Philip A. Lane, one of the attorneys for Hawkins, who is charged in the February, 2006, murder of Roanoke Rapids businessman Shelby Salmon, presented the motion to Judge Alma Hinton today. Halifax County District Attorney Melissa Pelfrey has said she will seek the death penalty in the case.

According to an affidavit of one of the study’s authors — Catherine M. Grosso, an assistant professor of law at the university — she and Barbara O’Brien, also a Michigan State assistant law professor, began a statewide study in North Carolina to determine whether race has played a significant role in seeking or imposing the death penalty.

The study, which began August 11, 2009, will examine race and the death penalty from 1990. “The study will review the cases of every defendant who has been sentenced to death since 1990, every defendant who received a sentence of life imprisonment following a capital trial since 1990 and a random sample of other cases since 1990 in which defendants were prosecuted for potentially capital offenses, but whose cases were resolved prior to the commencement of a capital trial or with a noncapital trial,” the October affidavit reads.
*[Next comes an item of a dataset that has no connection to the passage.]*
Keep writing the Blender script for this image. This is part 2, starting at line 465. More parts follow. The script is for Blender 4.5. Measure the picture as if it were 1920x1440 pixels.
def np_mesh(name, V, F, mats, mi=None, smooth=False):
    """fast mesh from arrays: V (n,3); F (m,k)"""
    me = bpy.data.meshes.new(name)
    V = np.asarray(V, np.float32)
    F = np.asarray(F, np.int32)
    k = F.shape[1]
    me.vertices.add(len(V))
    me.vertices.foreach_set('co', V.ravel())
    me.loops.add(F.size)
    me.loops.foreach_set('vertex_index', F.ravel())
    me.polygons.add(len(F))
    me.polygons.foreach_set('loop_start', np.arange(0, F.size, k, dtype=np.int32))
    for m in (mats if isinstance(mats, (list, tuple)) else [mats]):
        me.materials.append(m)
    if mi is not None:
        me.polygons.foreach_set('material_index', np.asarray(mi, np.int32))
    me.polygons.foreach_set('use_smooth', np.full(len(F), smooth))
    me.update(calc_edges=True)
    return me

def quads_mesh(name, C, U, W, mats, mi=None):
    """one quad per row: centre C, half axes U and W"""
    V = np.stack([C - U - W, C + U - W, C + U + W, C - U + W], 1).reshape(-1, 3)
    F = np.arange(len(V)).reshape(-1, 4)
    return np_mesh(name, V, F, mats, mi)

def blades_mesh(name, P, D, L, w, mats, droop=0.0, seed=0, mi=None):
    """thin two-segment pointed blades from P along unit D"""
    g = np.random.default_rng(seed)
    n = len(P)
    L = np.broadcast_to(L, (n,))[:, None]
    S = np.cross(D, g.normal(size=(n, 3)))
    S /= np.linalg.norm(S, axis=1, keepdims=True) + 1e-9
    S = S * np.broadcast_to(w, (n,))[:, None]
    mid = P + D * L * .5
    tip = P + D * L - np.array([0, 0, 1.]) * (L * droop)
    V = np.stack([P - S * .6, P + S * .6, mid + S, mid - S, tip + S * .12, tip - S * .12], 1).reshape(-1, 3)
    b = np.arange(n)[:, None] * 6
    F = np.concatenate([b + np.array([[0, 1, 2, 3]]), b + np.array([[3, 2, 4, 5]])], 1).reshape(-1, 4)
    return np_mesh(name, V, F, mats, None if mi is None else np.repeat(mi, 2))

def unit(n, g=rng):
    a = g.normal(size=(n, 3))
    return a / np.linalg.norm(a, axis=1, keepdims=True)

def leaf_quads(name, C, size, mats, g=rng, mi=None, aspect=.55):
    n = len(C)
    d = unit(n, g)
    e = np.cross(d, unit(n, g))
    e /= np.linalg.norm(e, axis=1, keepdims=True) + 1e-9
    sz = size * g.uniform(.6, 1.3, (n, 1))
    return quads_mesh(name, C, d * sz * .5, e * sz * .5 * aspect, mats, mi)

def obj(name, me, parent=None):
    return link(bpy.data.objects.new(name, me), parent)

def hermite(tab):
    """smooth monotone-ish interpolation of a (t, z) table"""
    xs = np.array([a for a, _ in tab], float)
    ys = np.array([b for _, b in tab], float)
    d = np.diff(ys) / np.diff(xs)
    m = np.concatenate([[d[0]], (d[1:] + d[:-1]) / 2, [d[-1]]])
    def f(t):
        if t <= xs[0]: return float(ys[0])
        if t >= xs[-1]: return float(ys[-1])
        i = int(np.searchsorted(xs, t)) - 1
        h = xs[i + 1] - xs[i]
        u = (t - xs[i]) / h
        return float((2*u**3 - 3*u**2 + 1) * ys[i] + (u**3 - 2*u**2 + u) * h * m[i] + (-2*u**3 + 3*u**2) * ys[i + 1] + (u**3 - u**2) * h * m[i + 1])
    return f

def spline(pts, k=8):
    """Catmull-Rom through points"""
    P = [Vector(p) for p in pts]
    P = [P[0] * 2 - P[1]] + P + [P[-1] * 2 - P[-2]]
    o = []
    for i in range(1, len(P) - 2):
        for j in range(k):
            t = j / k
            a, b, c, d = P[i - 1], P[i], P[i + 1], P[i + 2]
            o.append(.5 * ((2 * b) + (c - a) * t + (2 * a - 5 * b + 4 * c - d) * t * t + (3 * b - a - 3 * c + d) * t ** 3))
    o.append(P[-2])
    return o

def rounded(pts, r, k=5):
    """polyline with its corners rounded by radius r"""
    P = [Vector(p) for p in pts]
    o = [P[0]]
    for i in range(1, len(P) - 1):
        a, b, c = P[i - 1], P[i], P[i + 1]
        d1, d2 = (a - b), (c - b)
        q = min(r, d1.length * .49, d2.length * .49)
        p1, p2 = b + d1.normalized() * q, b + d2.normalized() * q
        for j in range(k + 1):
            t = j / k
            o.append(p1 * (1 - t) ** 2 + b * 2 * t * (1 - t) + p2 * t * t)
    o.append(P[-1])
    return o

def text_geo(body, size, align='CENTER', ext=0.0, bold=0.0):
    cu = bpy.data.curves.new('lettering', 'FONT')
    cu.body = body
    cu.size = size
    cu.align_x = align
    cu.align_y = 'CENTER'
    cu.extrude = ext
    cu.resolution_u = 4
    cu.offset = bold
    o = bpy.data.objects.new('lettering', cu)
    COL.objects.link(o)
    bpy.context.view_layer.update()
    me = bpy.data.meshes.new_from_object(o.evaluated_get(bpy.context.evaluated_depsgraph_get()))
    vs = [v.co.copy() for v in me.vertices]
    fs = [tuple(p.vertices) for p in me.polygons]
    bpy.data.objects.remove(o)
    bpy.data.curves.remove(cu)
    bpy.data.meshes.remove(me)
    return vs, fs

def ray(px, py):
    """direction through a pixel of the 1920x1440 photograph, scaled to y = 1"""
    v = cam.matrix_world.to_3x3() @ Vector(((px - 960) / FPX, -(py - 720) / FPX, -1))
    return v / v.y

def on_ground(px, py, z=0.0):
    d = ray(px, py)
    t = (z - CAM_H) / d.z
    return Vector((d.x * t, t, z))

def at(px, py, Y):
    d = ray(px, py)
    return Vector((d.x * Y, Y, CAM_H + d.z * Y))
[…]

The Winston-Salem Journal reported in November people who are already on death row have until next August to file any appeals based on the Racial Justice Act.

The newspaper reported O'Brien and Grosso are examining about 1,500 murder cases from 1990 to the present, both capital and noncapital.

Their $500,000 study will look at the many nonracial factors that prosecutors used to determine whether to pursue the death penalty, O'Brien told the newspaper. Then, controlling for those factors, they will try to determine if race played a role in those decisions, she said.

While Lane and Sam Dixon, the other attorney representing Hawkins, had little comment following their presentation, Lane did say the study will potentially affect all death penalty cases in the state.

The study is expected to be completed this August.